C’era una volta il Made in Italy, in mani stranieri molti marchi storici
“In dodici mesi sono stati ceduti all’estero tre pezzi importanti del Made in Italy alimentare che sta diventando un’appetibile terra di conquista per gli stranieri”. A lanciare l’allarme è stato Sergio Marini, presidente della Coldiretti, in occasione dell’inaugurazione della Fieragricola di Verona, dove al padiglione 3 stand C2 è stato allestito “lo scaffale del Made in Italy che non c’è piu’”. Marini ha spiegato che si tratta di “un processo favorito dalla crisi di fronte al quale occorre accelerare nella costruzione di una filiera agricola tutta italiana che veda direttamente protagonisti gli agricoltori per garantire quel legame con il territorio che ha consentito ai grandi marchi di raggiungere traguardi prestigiosi”.
Secondo il presidente di Coldiretti “si è iniziato con l’importare materie prime dall’estero per produrre prodotti tricolori. Poi si è passati ad acquisire direttamente marchi storici e il prossimo passo rischia di essere la chiusura degli stabilimenti italiani per trasferirli all’estero”. E’ per dare un contributo all’inversione di questa tendenza che all’interno della Fieragricola la Coldiretti ha aperto la Bottega di Campagna Amica che si affianca alla grande distribuzione e ai negozi di prossimità e che va ad integrare la rete già attiva delle oltre cinquemila aziende agricole trasformate in punti vendita e dei mille mercati degli agricoltori già presenti su tutto il territorio nazionale. Si tratta della prima catena di vendita diretta organizzata degli agricoltori italiani che offre esclusivamente Made in Italy garantito dalla Fondazione Campagna Amica.

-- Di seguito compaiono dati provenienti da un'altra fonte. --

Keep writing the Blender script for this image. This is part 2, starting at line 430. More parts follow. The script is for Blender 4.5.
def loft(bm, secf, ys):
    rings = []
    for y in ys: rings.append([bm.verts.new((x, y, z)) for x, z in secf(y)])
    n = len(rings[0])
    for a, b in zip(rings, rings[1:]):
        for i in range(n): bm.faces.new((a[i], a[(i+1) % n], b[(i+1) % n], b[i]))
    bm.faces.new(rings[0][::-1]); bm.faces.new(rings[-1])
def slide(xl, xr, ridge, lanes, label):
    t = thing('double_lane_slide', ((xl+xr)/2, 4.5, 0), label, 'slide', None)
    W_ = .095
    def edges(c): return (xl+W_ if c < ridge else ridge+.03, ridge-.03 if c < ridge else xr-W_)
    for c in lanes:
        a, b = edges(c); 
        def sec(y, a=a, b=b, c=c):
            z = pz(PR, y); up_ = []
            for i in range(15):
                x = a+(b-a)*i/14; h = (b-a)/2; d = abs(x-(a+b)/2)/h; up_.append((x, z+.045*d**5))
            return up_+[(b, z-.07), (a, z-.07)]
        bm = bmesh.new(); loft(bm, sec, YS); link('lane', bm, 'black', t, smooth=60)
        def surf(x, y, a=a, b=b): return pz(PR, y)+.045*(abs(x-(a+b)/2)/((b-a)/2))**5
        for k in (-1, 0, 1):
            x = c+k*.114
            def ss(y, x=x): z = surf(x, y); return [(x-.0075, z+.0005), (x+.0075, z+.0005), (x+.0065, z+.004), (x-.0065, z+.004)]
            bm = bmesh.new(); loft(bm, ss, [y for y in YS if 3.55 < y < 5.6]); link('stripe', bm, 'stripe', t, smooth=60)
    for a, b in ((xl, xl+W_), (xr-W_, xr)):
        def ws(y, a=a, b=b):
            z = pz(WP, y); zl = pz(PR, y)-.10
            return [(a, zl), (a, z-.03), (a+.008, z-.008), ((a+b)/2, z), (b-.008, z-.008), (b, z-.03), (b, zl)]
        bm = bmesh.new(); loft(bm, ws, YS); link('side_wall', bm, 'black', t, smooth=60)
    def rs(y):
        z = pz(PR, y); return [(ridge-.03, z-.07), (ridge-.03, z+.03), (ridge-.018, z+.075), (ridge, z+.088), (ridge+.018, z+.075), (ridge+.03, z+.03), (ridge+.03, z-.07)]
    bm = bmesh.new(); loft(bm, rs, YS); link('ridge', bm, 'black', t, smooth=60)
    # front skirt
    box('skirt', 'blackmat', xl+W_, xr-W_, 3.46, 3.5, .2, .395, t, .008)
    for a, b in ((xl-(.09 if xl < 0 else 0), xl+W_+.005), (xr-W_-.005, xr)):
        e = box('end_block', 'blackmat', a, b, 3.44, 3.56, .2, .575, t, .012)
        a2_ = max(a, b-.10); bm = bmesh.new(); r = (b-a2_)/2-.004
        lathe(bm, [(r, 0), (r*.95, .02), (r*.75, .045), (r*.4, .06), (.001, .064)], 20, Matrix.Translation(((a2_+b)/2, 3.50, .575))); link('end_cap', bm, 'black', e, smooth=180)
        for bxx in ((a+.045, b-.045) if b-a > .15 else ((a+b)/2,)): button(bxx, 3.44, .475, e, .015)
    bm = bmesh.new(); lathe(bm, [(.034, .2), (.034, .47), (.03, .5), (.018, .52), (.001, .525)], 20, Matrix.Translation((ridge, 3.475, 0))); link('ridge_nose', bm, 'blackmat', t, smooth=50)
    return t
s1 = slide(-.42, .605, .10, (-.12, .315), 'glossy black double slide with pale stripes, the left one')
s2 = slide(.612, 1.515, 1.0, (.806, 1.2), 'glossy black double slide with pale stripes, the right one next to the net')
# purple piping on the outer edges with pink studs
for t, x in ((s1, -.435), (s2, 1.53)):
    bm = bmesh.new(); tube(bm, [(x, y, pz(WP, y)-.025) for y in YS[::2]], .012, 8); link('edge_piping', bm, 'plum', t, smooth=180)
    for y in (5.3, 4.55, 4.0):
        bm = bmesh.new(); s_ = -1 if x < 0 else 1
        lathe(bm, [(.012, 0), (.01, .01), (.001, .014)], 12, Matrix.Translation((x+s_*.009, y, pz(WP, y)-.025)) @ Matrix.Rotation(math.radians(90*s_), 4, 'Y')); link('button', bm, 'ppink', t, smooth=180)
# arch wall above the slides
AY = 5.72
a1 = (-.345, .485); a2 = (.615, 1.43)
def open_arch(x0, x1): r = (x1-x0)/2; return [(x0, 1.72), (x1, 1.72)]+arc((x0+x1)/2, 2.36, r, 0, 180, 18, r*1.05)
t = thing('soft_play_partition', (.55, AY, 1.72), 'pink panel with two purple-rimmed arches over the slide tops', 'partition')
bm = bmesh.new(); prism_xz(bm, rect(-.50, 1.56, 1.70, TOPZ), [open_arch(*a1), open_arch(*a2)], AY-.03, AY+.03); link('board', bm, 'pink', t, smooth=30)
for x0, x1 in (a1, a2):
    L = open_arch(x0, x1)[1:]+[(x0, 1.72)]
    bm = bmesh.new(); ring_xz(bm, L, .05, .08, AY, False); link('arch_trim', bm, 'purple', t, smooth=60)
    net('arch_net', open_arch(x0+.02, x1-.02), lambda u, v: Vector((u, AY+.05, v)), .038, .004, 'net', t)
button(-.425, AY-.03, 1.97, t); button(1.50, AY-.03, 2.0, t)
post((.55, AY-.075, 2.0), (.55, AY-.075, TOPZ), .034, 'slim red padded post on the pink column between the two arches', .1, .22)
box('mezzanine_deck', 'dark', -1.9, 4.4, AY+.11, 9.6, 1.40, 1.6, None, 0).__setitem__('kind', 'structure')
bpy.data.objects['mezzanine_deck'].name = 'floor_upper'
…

Tra i “pezzi da novanta” del Made in Italy che sono passati in mani straniere, Coldiretti ricorda la Ar Pelati, acquisita dalla società Princes controllata dalla Giapponese Mitsubishi; Gancia, casa storica per la produzione di spumante, acquistata dall’oligarca Rustam Tariko, proprietario della banca e della vokda Russki Standard. La francese Lactalis è stata, invece protagonista – sottolinea la Coldiretti – dell’operazione che ha portato la Parmalat finire sotto controllo transalpino. E la lista è ancora molto lunga.